Least, I feel that too. Time spent living with self-respect is healing.

I never imagined that I would be at the end of my 20's with this past weighing on me. While I was drinking, I knew that if I quit that I would have to examine my life. And it didn't seem like there was a point, because things could never be "reset." I couldn't take anything back. Now I am just grateful that things are a bit easier and I have the chance to change.

Melina 10-09-2013 12:29 PM

I like your perspective, Rooms.

It's an eye-opener how we were abandoning and sabotaging even the simplest acts of survival, like EATING. Gahh. It feels so good to do better now, even if it's not everything all at once.

I honestly get a kick out of the fact I eat breakfast now most days.

Congrats on your time! Good to meet you!

roomsforall 10-09-2013 01:52 PM

Thanks Melina. It's nice to meet you too. And I agree about breakfast!

hypochondriac 10-09-2013 02:18 PM

Learning to take care of myself has been the hardest part about getting sober. It is weird because I was thinking about this today. I felt really good because I had done loads of exercise the day before (my version of loads of exercise which was running round with the dogs for an hour then a yoga class :)) and it was so different from how I felt before.

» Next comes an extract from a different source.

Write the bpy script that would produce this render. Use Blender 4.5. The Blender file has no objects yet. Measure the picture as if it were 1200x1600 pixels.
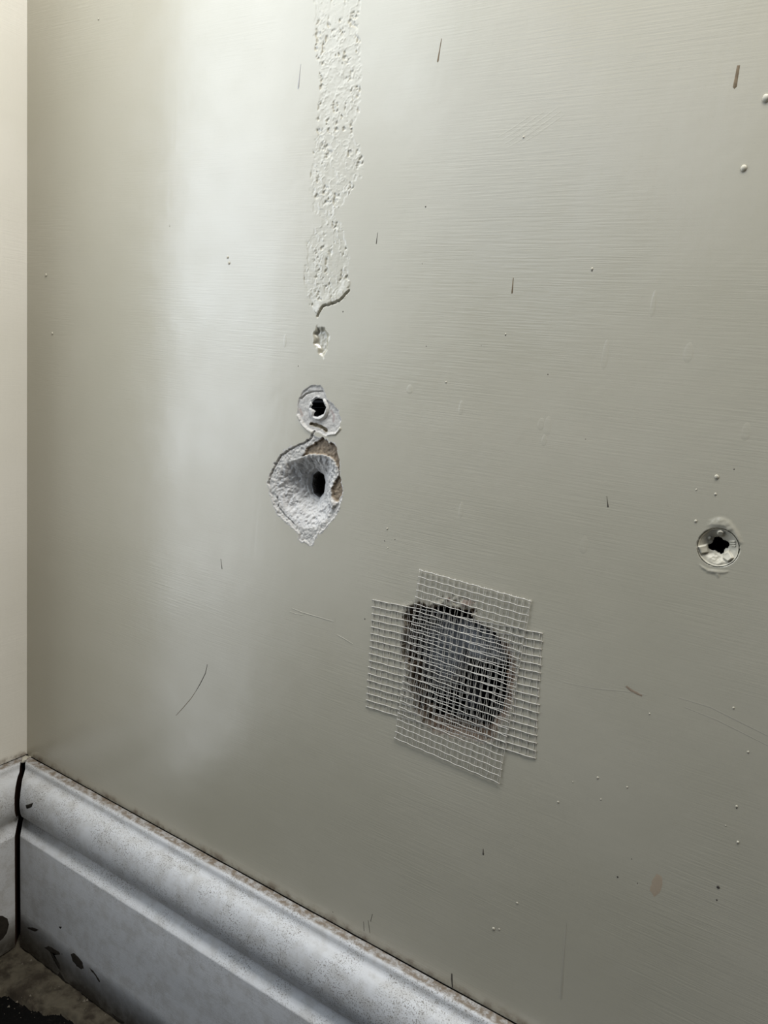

When I was drinking I didn't exercise because I suffered from a lot of panic attacks so I associated an elevated heart rate with anxiety. I definitely had a self destructive streak too, but I think as much of that was about watching me heal too, to feel pain, physically was reassuring somehow. I was a self harmer before my drinking days and I know that was as much about watching it heal, and at some point I realised I was treating my hangovers in the same way. Sounds messed up when I write it down.

The progress has been slow for me, but maybe not that slow considering how long my destructive behaviours lasted. I am 19 months sober or thereabouts and I have gone from a chain smoking daily drinker who lived off pie to a vegan teetotaller non smoker who occasionally does some mild exercise :) That is a million miles away from where I was. The best thing is I don't feel like I am being 'good'. This is becoming my new normal.

Dee74 10-09-2013 02:33 PM

I took me a while too but I value myself like I never did before.
I take pretty good care of myself now...for a bloke :)

D

Mentium 10-09-2013 02:36 PM

At it's heart it is simple. Alcohol makes us do things we would never normally do. Inhibitions fall and behaviour changes and we often act disgracefully.

Making amends is part of the recovery process for many people. I am just beginning to see this for myself.

roomsforall 10-09-2013 03:47 PM

Hypochondriac, I totally relate to what you've said about hangovers, if I understand you correctly. I took a sort of morbid pleasure in my hangovers. It's great to hear that you are active and healthy now.

tangningsheng 10-09-2013 04:05 PM

I am on Day 17 and I can honestly look back and see how destructive i was while drinking. Plus, people that matter don't care that I just have tea or cola at an event of bar. I tried trying before now I am doing and so far it has been a miracle. I have more energy,more dedication to exercise and to my wife and looking forward to our future (not to what drink I will have to start my day).

Anna 10-09-2013 04:42 PM

I completely hated the person I had become when I was drinking. And, it took awhile for those feelings to start to lift. But, eventually they did and I realized that I was worth the effort of staying sober.

Pondlady 10-09-2013 04:47 PM

It's a good feeling to live up to our potential and value ourselves.

escapist 10-09-2013 06:20 PM

I feel love for myself. It took some work but I am finally beginning to get off my own case. I never could have progressed this far if I was still drinking. You are healing right now. You are headed in the right direction.